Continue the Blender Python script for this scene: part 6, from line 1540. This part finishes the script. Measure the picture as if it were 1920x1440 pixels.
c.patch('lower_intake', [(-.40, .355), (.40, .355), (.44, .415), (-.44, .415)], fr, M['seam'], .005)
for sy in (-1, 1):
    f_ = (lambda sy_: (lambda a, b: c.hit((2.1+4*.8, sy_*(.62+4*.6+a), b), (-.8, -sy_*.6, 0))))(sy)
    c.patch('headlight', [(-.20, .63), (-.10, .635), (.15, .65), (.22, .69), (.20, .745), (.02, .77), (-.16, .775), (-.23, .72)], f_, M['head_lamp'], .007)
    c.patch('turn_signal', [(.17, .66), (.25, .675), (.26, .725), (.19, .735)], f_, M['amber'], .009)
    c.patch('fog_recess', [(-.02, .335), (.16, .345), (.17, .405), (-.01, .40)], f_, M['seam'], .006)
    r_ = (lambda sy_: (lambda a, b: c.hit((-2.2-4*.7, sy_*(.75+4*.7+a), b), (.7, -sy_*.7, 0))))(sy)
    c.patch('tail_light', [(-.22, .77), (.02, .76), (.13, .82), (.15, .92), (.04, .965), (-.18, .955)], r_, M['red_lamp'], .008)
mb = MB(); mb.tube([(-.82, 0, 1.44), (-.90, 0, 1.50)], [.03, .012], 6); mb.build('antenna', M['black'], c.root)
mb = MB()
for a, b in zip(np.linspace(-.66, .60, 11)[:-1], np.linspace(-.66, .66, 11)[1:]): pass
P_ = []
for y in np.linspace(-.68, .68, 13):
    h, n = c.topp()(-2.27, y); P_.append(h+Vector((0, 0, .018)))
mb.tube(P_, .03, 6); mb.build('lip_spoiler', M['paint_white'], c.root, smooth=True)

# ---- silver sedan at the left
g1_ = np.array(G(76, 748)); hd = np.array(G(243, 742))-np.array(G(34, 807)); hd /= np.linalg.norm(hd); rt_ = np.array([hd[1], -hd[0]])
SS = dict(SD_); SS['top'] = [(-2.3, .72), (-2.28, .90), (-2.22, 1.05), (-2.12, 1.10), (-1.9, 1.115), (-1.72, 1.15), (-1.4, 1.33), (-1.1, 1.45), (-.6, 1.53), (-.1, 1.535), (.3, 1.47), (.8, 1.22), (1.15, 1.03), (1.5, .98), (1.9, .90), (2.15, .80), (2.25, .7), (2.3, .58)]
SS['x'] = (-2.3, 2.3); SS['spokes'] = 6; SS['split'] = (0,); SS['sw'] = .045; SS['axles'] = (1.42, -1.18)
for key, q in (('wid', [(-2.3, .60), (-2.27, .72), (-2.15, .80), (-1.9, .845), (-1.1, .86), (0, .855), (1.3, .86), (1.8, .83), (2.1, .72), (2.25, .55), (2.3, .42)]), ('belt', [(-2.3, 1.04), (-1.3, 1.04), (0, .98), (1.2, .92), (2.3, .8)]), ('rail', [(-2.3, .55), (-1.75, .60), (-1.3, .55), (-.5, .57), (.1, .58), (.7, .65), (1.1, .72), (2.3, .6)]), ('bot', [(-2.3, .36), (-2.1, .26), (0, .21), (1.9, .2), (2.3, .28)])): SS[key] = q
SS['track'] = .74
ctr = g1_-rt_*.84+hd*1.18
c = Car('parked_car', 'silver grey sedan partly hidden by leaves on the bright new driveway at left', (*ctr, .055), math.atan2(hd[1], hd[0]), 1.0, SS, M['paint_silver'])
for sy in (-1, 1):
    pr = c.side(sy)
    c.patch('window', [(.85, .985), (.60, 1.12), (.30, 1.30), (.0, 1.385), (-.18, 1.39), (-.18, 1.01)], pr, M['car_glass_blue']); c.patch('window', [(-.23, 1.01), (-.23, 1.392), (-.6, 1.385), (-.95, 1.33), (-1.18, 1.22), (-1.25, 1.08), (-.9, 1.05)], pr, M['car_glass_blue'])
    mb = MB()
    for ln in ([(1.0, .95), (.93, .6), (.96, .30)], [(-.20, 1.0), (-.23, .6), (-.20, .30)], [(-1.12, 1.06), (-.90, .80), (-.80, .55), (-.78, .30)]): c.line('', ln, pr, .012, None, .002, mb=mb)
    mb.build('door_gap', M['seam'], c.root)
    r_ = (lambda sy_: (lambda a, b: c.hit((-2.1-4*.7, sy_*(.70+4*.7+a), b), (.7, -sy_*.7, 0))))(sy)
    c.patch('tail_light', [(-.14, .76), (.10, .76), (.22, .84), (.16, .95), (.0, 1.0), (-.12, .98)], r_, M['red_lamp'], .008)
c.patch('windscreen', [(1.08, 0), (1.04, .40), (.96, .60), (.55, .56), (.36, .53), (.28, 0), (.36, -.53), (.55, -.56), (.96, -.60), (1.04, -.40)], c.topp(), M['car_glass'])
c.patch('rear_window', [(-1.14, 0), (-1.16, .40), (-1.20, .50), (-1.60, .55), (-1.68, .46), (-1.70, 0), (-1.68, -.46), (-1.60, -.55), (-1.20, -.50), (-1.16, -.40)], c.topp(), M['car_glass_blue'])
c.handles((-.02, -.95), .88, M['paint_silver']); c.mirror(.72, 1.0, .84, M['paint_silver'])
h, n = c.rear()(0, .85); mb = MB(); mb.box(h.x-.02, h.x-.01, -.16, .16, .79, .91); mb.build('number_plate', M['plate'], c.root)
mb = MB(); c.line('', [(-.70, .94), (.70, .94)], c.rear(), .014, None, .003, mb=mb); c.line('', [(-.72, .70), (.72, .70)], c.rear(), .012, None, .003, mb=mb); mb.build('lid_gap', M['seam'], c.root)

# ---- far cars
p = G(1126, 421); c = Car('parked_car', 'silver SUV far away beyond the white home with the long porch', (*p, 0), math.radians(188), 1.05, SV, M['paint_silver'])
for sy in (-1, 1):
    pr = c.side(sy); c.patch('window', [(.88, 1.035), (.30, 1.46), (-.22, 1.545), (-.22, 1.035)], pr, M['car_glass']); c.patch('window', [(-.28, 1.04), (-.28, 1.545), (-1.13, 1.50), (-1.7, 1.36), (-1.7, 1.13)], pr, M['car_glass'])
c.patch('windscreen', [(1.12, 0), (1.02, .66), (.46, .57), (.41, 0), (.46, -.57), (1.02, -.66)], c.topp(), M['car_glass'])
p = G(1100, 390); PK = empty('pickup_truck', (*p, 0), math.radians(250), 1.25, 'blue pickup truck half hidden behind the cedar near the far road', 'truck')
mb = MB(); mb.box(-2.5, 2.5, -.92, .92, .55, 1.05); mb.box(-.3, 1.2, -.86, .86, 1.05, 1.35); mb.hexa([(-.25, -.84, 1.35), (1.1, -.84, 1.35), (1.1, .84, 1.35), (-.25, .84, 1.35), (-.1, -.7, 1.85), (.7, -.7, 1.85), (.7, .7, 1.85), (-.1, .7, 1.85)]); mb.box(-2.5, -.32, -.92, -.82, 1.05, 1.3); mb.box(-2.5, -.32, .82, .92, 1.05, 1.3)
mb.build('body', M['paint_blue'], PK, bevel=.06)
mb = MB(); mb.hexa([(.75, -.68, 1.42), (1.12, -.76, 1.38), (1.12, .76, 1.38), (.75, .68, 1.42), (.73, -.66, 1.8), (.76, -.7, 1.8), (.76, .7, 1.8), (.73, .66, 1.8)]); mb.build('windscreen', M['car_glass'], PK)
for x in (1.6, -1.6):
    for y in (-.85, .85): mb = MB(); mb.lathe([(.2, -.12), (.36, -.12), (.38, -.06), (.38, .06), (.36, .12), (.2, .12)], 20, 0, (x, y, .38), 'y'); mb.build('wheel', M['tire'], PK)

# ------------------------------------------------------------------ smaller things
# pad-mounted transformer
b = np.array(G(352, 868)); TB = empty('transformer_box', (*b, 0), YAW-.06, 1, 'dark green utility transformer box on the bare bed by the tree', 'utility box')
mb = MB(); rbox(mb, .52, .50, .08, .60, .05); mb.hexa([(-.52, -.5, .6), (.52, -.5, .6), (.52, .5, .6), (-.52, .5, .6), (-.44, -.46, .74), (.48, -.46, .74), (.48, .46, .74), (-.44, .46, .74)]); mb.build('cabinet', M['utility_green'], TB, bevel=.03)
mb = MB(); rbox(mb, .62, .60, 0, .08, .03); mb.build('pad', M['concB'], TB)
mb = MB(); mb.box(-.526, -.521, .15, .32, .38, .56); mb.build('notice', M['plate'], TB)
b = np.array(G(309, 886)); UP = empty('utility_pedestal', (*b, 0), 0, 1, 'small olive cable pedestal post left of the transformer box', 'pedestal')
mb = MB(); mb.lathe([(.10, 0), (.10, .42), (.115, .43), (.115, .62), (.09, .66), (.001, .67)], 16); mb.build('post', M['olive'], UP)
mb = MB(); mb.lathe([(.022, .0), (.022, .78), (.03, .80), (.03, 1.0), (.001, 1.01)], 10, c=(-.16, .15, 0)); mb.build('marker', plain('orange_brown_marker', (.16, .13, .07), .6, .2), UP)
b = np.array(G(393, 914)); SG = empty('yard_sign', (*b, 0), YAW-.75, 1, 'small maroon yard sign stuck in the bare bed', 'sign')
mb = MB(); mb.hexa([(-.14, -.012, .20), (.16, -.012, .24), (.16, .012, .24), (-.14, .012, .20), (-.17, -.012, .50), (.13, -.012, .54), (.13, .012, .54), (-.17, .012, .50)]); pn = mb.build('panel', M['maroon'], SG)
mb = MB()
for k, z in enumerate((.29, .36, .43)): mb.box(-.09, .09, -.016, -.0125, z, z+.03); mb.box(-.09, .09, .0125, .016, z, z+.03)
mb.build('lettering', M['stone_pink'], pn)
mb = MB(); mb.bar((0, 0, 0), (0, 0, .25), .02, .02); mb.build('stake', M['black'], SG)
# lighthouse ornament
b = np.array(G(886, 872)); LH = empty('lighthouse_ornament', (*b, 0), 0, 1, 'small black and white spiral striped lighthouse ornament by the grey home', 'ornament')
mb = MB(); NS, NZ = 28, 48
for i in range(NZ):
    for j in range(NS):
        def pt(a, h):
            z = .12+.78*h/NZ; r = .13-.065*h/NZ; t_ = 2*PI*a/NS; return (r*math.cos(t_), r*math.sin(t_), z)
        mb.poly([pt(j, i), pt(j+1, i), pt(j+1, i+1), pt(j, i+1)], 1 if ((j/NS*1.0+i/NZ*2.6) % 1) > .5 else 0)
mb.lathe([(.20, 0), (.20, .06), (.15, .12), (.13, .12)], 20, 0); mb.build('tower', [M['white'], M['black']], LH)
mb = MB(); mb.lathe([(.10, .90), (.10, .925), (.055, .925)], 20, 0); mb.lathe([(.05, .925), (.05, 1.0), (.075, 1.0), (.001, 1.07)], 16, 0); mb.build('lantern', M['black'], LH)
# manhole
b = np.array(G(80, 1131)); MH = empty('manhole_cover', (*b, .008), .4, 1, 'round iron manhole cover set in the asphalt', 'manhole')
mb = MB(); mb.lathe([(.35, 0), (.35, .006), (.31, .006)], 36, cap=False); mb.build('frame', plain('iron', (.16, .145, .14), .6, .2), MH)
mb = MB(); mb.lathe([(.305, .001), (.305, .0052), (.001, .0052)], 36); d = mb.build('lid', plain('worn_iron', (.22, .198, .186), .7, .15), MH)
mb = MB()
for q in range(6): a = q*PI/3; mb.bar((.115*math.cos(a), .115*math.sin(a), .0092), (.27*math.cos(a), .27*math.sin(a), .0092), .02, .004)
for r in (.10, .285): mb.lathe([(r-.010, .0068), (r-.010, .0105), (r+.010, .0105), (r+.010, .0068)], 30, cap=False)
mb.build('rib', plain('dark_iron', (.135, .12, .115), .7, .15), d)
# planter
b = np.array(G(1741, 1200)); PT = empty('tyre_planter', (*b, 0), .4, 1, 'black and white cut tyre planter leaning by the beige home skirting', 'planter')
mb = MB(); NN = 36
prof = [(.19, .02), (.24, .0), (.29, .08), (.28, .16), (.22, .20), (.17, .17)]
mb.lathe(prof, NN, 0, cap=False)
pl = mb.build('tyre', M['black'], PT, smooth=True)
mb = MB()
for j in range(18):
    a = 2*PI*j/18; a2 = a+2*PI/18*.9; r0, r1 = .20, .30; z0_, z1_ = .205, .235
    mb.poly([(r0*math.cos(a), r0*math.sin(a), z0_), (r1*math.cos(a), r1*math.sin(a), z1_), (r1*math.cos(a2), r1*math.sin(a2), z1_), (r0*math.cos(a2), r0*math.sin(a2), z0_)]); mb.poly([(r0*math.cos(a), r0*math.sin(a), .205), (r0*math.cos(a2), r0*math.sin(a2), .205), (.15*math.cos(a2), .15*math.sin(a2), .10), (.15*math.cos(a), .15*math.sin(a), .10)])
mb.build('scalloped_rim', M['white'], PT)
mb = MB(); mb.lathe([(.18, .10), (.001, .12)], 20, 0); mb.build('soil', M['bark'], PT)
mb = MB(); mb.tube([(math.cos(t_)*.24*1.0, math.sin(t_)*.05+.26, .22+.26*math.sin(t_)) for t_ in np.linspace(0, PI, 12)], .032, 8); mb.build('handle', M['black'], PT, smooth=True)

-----

# Prompt
Produce the lines from the top of the listing through the "mb.tube(P_, .03, 6);" line exactly as they appear, with no additional output.

# Written reply
Continue the Blender Python script for this scene: part 6, from line 1540. This part finishes the script. Measure the picture as if it were 1920x1440 pixels.
c.patch('lower_intake', [(-.40, .355), (.40, .355), (.44, .415), (-.44, .415)], fr, M['seam'], .005)
for sy in (-1, 1):
    f_ = (lambda sy_: (lambda a, b: c.hit((2.1+4*.8, sy_*(.62+4*.6+a), b), (-.8, -sy_*.6, 0))))(sy)
    c.patch('headlight', [(-.20, .63), (-.10, .635), (.15, .65), (.22, .69), (.20, .745), (.02, .77), (-.16, .775), (-.23, .72)], f_, M['head_lamp'], .007)
    c.patch('turn_signal', [(.17, .66), (.25, .675), (.26, .725), (.19, .735)], f_, M['amber'], .009)
    c.patch('fog_recess', [(-.02, .335), (.16, .345), (.17, .405), (-.01, .40)], f_, M['seam'], .006)
    r_ = (lambda sy_: (lambda a, b: c.hit((-2.2-4*.7, sy_*(.75+4*.7+a), b), (.7, -sy_*.7, 0))))(sy)
    c.patch('tail_light', [(-.22, .77), (.02, .76), (.13, .82), (.15, .92), (.04, .965), (-.18, .955)], r_, M['red_lamp'], .008)
mb = MB(); mb.tube([(-.82, 0, 1.44), (-.90, 0, 1.50)], [.03, .012], 6); mb.build('antenna', M['black'], c.root)
mb = MB()
for a, b in zip(np.linspace(-.66, .60, 11)[:-1], np.linspace(-.66, .66, 11)[1:]): pass
P_ = []
for y in np.linspace(-.68, .68, 13):
    h, n = c.topp()(-2.27, y); P_.append(h+Vector((0, 0, .018)))
mb.tube(P_, .03, 6); mb.build('lip_spoiler', M['paint_white'], c.root, smooth=True)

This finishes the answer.